**Directions**: Identify every line containing the word "picture" and reproduce each one.
— START —
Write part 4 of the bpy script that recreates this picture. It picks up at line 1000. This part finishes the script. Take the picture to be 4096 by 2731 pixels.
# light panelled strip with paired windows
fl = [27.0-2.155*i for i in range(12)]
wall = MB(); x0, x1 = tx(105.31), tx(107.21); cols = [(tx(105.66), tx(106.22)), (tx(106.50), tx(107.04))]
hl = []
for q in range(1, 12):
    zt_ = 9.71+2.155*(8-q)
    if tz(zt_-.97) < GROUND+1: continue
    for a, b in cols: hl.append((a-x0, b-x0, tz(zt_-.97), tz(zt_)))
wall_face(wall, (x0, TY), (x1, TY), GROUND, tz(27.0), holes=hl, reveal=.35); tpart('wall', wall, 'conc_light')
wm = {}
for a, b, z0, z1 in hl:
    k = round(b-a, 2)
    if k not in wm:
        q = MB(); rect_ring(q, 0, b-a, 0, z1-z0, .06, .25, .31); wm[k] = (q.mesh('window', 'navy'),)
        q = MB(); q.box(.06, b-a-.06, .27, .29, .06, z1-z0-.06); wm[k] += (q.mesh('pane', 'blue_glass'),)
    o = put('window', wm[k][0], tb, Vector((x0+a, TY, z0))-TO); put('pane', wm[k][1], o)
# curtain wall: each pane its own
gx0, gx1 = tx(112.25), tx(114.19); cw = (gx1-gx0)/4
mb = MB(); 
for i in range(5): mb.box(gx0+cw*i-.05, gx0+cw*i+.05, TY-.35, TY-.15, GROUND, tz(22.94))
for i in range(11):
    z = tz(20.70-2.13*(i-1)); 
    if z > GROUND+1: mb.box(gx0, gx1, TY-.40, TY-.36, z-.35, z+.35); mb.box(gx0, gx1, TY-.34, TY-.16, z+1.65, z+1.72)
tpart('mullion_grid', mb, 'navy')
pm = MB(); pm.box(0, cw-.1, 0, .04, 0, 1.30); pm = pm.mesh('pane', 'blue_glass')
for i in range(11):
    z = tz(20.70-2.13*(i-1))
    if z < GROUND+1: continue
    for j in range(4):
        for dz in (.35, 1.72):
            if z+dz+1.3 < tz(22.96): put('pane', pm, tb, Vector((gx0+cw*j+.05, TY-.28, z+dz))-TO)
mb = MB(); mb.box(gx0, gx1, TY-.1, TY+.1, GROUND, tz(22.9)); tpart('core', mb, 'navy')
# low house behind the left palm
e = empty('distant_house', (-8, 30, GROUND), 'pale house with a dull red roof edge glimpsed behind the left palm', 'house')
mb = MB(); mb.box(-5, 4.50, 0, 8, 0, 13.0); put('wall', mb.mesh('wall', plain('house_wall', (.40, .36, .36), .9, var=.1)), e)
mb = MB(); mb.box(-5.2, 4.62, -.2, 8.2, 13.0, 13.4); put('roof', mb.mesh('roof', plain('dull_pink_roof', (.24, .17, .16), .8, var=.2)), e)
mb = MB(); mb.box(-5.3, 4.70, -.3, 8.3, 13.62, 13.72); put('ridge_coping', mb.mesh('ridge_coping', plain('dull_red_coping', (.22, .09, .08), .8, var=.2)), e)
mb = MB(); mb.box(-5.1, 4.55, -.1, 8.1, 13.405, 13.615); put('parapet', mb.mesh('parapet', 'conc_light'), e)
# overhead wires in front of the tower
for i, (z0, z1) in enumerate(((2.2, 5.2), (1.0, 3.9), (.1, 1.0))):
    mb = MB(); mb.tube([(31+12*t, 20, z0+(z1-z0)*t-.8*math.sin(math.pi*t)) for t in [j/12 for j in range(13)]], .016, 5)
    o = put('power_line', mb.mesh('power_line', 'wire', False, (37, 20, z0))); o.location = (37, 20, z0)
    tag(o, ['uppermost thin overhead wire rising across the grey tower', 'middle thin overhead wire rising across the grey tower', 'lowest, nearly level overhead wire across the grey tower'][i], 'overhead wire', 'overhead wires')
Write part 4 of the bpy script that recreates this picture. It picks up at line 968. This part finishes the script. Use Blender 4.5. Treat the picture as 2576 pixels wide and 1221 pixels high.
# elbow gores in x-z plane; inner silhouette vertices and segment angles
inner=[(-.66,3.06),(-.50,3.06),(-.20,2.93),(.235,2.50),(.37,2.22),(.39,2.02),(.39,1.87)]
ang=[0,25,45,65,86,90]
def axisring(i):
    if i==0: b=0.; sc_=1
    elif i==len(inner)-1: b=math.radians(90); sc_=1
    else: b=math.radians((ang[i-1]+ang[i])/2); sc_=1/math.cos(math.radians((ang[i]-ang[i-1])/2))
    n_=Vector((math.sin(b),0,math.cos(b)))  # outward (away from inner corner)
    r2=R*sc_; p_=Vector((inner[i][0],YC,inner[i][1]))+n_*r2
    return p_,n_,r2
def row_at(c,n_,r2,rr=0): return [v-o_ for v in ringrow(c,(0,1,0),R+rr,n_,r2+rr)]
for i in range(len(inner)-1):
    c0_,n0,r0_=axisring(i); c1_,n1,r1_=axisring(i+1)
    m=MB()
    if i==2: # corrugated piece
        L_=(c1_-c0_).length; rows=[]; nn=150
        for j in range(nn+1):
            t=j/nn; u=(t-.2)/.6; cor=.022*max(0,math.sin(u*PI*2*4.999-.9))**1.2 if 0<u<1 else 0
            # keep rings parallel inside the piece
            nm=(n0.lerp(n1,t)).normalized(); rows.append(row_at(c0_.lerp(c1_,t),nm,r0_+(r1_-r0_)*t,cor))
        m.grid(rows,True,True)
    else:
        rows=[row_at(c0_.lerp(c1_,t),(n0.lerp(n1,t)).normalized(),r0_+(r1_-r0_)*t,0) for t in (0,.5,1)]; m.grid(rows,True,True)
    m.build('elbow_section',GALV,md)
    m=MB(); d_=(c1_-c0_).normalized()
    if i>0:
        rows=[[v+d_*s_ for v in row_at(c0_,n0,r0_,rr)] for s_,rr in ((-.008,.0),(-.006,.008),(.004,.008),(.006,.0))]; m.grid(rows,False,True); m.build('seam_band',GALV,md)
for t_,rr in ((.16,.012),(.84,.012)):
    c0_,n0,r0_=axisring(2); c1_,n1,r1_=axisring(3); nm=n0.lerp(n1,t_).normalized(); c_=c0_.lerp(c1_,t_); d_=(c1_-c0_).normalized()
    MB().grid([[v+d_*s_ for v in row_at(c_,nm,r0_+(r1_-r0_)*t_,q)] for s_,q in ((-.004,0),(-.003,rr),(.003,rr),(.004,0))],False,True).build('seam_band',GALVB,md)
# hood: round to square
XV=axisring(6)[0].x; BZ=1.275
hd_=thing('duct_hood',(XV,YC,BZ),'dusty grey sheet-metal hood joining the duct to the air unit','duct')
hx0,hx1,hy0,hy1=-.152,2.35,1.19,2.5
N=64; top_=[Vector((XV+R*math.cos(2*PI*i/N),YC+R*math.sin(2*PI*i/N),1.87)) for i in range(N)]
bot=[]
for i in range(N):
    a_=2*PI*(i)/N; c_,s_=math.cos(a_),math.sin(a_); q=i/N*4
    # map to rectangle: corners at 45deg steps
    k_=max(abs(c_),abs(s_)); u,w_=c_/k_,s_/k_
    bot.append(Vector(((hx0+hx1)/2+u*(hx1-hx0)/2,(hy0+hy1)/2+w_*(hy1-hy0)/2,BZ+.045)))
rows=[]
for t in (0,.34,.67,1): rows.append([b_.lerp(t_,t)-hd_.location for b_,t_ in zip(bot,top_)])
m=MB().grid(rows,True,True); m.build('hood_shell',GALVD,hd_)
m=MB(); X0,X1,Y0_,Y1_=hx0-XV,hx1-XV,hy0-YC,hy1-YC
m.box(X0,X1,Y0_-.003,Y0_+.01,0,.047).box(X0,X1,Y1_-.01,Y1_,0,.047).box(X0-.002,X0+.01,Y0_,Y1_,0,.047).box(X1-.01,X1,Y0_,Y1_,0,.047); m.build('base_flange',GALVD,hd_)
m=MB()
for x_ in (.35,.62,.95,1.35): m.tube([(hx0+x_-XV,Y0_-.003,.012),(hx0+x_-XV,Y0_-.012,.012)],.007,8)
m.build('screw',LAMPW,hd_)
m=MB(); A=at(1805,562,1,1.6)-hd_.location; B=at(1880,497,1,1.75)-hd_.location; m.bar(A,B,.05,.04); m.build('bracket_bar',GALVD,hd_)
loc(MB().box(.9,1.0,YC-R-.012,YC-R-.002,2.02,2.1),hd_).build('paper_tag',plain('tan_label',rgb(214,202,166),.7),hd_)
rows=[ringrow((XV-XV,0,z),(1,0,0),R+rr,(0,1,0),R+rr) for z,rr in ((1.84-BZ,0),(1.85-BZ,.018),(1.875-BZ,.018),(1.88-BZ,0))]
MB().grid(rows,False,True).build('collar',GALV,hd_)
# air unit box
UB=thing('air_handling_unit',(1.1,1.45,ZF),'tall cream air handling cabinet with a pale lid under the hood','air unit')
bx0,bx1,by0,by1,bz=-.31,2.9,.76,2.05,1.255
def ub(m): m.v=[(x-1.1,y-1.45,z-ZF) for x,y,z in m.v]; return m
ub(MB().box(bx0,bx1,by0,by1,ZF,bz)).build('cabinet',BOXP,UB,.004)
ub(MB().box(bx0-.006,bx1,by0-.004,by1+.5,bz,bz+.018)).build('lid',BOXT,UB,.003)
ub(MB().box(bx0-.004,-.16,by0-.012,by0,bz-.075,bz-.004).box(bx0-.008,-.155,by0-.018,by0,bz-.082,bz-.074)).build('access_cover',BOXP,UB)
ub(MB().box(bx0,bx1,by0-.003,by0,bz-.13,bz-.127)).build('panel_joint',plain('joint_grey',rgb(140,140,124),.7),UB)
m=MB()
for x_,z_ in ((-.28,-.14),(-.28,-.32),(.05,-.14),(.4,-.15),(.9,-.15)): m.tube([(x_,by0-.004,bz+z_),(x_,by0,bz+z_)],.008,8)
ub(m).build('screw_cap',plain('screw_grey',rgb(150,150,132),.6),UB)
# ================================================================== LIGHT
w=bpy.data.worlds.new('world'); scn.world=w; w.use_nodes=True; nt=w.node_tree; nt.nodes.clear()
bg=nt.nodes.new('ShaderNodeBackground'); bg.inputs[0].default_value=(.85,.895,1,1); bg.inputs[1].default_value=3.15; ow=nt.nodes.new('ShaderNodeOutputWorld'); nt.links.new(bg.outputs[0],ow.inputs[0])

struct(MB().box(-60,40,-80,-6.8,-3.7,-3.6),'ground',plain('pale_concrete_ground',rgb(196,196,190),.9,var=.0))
— END —
**Full output**:
Write part 4 of the bpy script that recreates this picture. It picks up at line 1000. This part finishes the script. Take the picture to be 4096 by 2731 pixels.
Write part 4 of the bpy script that recreates this picture. It picks up at line 968. This part finishes the script. Use Blender 4.5. Treat the picture as 2576 pixels wide and 1221 pixels high.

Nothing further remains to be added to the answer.